Decide which sibling is taking the first lesson. My first choice is youngest to oldest. When you talk about lesson order, make sure to be mindful of your language. For example, "Johny, would you PLEASE go first, then you can get it over with and relax and do something fun." As if the lesson is some type of torture that must be endured before we can get on with our pleasant day. Scooping the cat litter is something I want to get over with. Playing piano with Mrs. Kotrba? That should be something we look forward to. If you can't stick with youngest to oldest at least have an established routine. No discussion. And expect that the child will be ready to bow and start the lesson with no shinanigans.
Is your child so tired? A limp and lifeless bow? Even though they seemed very perky in the car on the way? Slumped at the piano? After they ran up the stairs? I'm going to end the lesson and send them home with specific instructions to go to bed early. An hour early. Remember. . . I'm pretty good at distractions and fresh starts. . . this last resort is the million dollar lesson that Paula Bird talks about. Ending one lesson early because the child is testing the waters will save a lot of wasted time. A lot of wasted time. I can be positive and cheerful until the cows come home, but it takes a lot of time and quite frankly, it's your time. When and if I end the lesson early for shenanigans, back me up here, put the child to bed early.
I try to use toys and counting objects sparingly and thoughtfully. I have an enormous collection of counting objects. I love them. A lot. It's fun. It shows the work. Putting a little animal up for each tasks has many merits. It's also ripe for distraction. Not every child can handle this. There are rules involved as well. Does the child get to pick the animal? If so how long can he take to choose it? What are you going to do when she starts to play with them? We have opened the box. The rules are, you can't play with them. You have to pick one before I count to five. We are here to work.
I've had good luck increasing focus simply by setting up a stillness before playing. Counting to five while the child looks at a little animal, completely still, is really a miracle in a moment. Establish stillness, then bring your hands up, take a breath, and begin the piece. Miracle in a moment.

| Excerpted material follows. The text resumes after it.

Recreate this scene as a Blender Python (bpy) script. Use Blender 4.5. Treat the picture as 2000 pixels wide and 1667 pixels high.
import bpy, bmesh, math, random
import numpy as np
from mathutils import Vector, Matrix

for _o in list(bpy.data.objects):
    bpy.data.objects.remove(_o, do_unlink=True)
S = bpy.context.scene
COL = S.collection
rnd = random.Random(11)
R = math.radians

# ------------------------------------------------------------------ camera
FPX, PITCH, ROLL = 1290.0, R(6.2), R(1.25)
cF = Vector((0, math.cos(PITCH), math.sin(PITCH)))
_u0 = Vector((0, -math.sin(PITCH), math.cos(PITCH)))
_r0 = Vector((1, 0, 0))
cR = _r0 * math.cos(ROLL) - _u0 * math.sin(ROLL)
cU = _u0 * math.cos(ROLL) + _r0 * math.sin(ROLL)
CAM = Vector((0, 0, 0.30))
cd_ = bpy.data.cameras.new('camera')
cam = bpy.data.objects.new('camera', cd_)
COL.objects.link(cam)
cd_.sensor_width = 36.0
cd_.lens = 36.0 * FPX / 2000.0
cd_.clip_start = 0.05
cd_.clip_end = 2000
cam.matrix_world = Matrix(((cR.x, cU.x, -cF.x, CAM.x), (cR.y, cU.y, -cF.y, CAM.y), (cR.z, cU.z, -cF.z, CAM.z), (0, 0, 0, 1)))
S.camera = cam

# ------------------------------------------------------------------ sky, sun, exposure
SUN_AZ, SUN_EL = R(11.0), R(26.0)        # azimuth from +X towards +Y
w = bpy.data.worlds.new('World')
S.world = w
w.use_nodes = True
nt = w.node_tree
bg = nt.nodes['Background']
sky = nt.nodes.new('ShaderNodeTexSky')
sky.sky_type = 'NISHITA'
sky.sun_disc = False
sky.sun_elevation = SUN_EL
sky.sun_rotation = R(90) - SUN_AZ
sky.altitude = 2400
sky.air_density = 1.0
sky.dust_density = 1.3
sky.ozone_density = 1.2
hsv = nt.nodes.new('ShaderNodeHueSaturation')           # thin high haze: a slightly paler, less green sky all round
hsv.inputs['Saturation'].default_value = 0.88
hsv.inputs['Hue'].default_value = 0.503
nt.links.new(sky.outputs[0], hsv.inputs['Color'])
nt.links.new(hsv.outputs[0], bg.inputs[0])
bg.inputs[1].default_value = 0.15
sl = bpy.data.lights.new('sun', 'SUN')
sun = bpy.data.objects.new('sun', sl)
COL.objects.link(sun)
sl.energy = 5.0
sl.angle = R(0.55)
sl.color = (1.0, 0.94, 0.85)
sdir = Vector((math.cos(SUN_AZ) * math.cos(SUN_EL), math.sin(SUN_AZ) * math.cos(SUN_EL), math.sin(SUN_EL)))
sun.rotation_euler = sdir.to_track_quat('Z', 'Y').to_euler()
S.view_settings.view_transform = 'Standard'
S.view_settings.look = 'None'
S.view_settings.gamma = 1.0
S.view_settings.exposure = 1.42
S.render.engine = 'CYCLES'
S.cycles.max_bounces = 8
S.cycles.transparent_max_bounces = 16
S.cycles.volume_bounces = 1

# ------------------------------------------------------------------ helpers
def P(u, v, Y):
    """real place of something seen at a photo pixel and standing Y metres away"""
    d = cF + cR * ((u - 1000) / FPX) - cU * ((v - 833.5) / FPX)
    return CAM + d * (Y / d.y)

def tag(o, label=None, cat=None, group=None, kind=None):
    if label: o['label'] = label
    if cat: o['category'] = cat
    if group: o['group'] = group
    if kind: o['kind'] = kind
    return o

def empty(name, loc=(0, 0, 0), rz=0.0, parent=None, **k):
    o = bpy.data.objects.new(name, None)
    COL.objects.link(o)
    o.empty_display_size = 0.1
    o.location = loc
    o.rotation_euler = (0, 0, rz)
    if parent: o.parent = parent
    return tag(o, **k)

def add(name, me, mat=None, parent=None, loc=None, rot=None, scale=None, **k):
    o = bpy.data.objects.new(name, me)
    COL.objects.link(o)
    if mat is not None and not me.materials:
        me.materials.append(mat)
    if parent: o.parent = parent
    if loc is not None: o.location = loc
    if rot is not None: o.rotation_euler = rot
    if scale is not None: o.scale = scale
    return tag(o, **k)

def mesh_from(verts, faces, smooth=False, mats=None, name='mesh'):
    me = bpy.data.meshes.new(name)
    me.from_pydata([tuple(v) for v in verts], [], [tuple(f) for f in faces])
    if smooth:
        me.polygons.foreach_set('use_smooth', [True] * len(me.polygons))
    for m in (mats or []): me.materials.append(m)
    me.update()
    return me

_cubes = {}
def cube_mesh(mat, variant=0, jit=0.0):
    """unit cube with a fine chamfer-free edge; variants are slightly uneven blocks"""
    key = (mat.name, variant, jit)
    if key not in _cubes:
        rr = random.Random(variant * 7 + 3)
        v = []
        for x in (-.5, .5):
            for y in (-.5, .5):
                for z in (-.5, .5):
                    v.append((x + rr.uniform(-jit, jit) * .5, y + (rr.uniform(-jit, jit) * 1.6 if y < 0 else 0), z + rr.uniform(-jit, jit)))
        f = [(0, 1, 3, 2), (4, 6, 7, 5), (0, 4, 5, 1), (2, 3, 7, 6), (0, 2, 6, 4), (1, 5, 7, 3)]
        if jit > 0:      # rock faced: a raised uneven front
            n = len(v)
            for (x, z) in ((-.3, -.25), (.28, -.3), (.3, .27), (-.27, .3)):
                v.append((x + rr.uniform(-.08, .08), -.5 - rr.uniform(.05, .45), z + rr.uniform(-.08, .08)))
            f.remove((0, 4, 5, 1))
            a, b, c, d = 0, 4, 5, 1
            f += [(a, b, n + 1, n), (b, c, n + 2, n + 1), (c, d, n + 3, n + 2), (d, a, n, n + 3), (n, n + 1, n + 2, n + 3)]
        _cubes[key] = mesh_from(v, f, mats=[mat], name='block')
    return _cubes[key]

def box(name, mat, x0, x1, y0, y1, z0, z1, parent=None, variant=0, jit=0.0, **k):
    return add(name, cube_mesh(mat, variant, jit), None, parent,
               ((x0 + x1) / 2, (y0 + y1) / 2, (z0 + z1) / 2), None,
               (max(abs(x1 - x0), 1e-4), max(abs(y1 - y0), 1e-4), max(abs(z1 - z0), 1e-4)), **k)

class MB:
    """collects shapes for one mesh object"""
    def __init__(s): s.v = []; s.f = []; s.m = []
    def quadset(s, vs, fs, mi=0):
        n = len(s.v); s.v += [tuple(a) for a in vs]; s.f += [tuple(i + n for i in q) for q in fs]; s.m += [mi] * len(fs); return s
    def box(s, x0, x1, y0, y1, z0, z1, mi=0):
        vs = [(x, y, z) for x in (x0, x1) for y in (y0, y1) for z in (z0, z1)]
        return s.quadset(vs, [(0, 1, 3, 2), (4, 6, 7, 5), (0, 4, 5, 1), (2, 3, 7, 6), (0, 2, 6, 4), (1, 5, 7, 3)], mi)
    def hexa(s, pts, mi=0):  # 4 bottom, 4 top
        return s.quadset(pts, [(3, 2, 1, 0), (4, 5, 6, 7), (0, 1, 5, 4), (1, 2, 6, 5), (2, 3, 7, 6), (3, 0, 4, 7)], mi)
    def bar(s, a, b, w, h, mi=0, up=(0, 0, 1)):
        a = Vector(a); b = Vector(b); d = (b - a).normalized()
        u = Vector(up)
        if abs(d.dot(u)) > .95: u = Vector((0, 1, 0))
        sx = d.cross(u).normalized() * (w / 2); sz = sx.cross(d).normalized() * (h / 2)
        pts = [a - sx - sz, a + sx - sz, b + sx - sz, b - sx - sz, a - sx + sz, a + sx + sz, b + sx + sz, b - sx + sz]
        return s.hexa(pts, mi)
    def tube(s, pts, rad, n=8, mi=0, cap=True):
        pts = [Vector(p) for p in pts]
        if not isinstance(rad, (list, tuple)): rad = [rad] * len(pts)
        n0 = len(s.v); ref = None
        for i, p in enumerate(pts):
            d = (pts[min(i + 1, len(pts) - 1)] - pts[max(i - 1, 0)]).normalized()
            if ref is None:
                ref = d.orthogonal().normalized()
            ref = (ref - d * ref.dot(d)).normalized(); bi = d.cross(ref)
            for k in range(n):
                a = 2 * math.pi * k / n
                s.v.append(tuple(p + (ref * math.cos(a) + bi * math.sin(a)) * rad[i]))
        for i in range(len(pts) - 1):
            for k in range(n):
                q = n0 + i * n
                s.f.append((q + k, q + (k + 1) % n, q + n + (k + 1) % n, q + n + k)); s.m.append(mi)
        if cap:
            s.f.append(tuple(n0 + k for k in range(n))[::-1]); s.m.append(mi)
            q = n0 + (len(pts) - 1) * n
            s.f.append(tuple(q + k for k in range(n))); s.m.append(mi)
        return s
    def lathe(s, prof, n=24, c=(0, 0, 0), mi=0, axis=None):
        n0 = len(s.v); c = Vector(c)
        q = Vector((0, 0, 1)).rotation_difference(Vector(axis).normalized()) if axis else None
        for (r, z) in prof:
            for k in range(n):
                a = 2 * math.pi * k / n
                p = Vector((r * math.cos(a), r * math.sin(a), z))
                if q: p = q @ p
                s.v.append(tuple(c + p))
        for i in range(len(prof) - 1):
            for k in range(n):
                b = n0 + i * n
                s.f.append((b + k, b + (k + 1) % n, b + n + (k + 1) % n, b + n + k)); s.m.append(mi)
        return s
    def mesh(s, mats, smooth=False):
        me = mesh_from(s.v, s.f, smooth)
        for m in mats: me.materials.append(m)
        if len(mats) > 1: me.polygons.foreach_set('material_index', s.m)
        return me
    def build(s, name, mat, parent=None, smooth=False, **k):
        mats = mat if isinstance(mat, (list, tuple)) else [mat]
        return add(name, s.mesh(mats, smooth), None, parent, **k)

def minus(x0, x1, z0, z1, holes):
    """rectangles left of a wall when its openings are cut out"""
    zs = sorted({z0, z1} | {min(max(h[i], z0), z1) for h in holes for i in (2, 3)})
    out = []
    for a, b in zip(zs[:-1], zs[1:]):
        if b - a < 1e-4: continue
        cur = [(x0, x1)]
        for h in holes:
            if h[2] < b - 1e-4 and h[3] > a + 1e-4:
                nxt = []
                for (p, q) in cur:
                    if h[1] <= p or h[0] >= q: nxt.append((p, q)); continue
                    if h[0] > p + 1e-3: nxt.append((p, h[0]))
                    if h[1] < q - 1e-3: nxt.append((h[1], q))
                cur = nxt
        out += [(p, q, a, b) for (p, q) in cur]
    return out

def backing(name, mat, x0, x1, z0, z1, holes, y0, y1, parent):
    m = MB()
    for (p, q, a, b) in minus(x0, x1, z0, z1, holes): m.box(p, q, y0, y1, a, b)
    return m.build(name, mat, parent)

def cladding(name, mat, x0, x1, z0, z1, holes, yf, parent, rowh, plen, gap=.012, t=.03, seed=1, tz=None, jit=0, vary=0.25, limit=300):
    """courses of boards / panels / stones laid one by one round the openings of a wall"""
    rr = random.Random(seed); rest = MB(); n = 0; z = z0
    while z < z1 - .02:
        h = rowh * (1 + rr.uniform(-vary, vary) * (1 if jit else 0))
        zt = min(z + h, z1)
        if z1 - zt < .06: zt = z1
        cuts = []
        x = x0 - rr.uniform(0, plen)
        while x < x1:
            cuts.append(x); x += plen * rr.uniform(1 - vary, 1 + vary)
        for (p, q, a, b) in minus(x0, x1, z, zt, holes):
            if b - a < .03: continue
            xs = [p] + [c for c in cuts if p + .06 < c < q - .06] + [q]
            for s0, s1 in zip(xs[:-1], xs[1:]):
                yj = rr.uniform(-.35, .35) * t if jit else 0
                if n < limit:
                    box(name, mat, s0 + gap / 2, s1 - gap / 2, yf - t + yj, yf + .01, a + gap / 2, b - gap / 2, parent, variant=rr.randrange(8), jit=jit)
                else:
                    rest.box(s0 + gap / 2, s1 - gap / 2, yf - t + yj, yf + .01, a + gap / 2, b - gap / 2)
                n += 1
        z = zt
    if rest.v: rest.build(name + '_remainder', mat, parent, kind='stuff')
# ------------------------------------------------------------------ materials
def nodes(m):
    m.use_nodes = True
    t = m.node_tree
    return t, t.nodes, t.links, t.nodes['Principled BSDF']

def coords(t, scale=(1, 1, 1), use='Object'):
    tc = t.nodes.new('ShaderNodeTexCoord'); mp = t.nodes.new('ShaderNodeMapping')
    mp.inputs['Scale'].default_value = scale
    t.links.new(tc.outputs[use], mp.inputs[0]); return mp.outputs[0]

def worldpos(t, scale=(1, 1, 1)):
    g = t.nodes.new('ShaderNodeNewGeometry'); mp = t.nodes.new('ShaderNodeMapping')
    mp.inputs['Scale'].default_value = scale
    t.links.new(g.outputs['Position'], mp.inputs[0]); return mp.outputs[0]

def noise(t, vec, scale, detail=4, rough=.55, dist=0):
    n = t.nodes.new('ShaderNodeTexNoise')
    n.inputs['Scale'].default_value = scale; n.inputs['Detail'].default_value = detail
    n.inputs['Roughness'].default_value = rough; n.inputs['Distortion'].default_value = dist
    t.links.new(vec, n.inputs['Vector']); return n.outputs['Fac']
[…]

What about all those things we have to talk about? All the questions? The myriad interesting things in the room and my fuzzy sweater and the state of the world in general? If it doesn't have to do with piano and even specifically the task at hand? Ignore it. Don't even respond. Damaging to the child? No. After the final bow I might ask her what her question was again. If we entertain every inquiry we invite more and more inquiries. Kids are smart. Really smart. Ignore the unrelated. They figure it out very, very quickly. For that matter, ignoring all undesirable behavior goes a long, long way.
The golden rule? Give more attention for the positive behavior than for the annoying or distracting behavior. Ignore everything that you can. Exception: anything that falls under the ten commandments: lying, stealing, hurting sister or mother. . you get my drift. Matters of the heart should be talked about. Matters of annoyance? Ignore.
What other tactics do we have to increase focus? The one point lesson. Ask a lot of questions. Play simple games like putting down a playing card everytime he does the main point correctly. Games, when done correctly, are wonderful learning tools. I taught my son for twelve years using every imaginable game. Mary loves games too! You are never too old.
Working on perfect repetitions increases focus. Break it down to the smallest chunk or slowest tempo, but get it perfect. Our brains learn best doing small high quality repetitions.
Final lecture of the day? Social dynamics. Keep them ppp. That means parents and siblings shouldn't be heard during indiviual or group lessons. At all. Do not read to the younger sibling in the back of the room. What do you think the child at the piano is thinking? He's wishing dad was reading to him. Give your child your undivided attention. Sibling will figure it out. She is not more important than the lesson at hand. Lastly, when two parents are chit chatting during group what do you think the teacher is thinking? She's wishing she was chit chatting with parents too. That's a joke. But still. There is nothing I want more than community, except. . . focus.
Those are my thoughts. It's taken me about thirty years to learn some pretty simple lessons, and about two months to focus enough to write them down, but they might save you a lot of time and frustration. As you reflect on what is going well and what needs work, like Dr. Suzuki suggests, start with one idea, and try that for a month. When that idea is established, move to another idea.
- Don't talk during your child's lesson. (Unless the house is on fire, I'm about to waste a lot of time doing something you didn't get to during the week, or I'm making an obvious mistake in the assignment.)
- Decide sibling order before the lesson.
- Don't talk with other parents or read to siblings during the individual or group lesson.
- Play games with intention.
- Use counting toys responsibly.
- Ignore most distracting and anoying behavior.
- Don't put up with shenanigans like droopy bows. (I realize that this contradicts the previous bullet point but every teacher has her limits. . . lethargy is hard to ignore as you can't really get anything done by ignoring or distracting. You will have to set your boundaries)
- Bow as soon as possible upon entering the lessson or transitioning to the next lesson.
- Use the miracle moment--five counts of stillness before breathing and playing.
- Give a lot of attention for positive behavior.
- Collect perfect repetitions, snippet by snippet, slow to fast.
- Never, I repeat, never tell your child to focus. Let the teacher have their attention. I'm not perfect but I'm the one who needs the child's attention. No one can tell another person to focus. It's an oxymoron.
The good news? Studying music does increase focus in children. It's proven. Karen Hallberg pubished her dissertation on the positive effects of Suzuki study on the attention span of kindergarteners. We are not surprized by the results, but it's pretty cool to have the stats. Contact me and I'll send you her info. In the mean time, enjoy the time with your children and remember the words of Jeanne Luedke: we are either teaching the child to focus, or we are teaching the child how not to focus. Best wishes.